The average American, according to Pres. Trump, will receive a $4,000 “pay raise.”

This additional disposable income may allow homebuyers to look at more expensive homes and possibly qualify for larger loans.

The good news: more money, more house, more loans. This one doesn’t really warrant further selling points.

The cap on principal for interest deductions on new mortgages has been reduced from $1 million to $750,000.

Economists at Goldman Sachs told HousingWire that the new reform may cause house price appreciation to temporarily slow from its strong 6 percent showing in 2017.

The good news: Goldman Sachs believes lower-priced markets will remain unaffected. More expensive markets may experience this slowing, but while it may be disappointing news to current owners, it may turn out to be a positive thing for many in this country as we have a huge affordability problem.

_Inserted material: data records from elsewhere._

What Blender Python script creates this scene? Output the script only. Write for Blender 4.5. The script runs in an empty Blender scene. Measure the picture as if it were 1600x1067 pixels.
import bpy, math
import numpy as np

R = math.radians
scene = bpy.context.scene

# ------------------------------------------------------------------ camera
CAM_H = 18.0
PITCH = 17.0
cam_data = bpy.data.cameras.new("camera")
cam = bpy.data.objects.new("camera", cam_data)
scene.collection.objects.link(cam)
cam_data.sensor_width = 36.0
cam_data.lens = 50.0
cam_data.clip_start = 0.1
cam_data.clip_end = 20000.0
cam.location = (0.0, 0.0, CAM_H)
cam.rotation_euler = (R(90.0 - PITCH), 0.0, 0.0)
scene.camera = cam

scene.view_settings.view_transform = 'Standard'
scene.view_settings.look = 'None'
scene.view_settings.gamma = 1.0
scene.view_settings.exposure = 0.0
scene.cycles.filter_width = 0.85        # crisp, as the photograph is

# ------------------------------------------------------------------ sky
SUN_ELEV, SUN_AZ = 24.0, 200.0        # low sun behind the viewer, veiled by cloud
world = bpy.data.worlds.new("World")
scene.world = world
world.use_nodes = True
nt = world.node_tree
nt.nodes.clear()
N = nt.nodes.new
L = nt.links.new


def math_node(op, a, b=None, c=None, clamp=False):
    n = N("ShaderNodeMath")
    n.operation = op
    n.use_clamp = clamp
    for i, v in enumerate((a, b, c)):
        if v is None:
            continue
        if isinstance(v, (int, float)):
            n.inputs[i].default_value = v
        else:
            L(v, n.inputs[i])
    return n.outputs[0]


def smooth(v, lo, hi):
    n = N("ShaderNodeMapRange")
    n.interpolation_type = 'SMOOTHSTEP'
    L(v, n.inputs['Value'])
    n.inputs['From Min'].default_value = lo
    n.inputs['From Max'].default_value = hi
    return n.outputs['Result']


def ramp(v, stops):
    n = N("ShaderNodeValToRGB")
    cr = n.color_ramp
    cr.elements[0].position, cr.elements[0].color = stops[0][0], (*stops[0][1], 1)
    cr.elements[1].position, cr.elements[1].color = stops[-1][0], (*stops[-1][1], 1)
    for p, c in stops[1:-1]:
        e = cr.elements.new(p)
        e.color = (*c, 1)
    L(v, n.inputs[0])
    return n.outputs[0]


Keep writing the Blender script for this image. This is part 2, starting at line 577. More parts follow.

The standard deduction has doubled to $24,000 for married couples.

The good news: Once again, this is an easy one. The housing market always stands to benefit when consumers pay less, save more and wind up with a larger amount of money in their pocket than they would have had previously.

Home equity loan interest is no longer deductible.

The good news: It’s never great to hear a deduction that was relevant to you no longer exists. However, this could spur conversations about affordability, longevity, refinancing, and whether now is the time to get out of a current situation and into a new phase of life.

Current and potential clients are likely to have questions as the 2017 tax season gets underway and people start thinking about the implications of new legislature. Arm and educate yourself about the basics affecting your industry to continue to serve as a trusted source of knowledge within your community.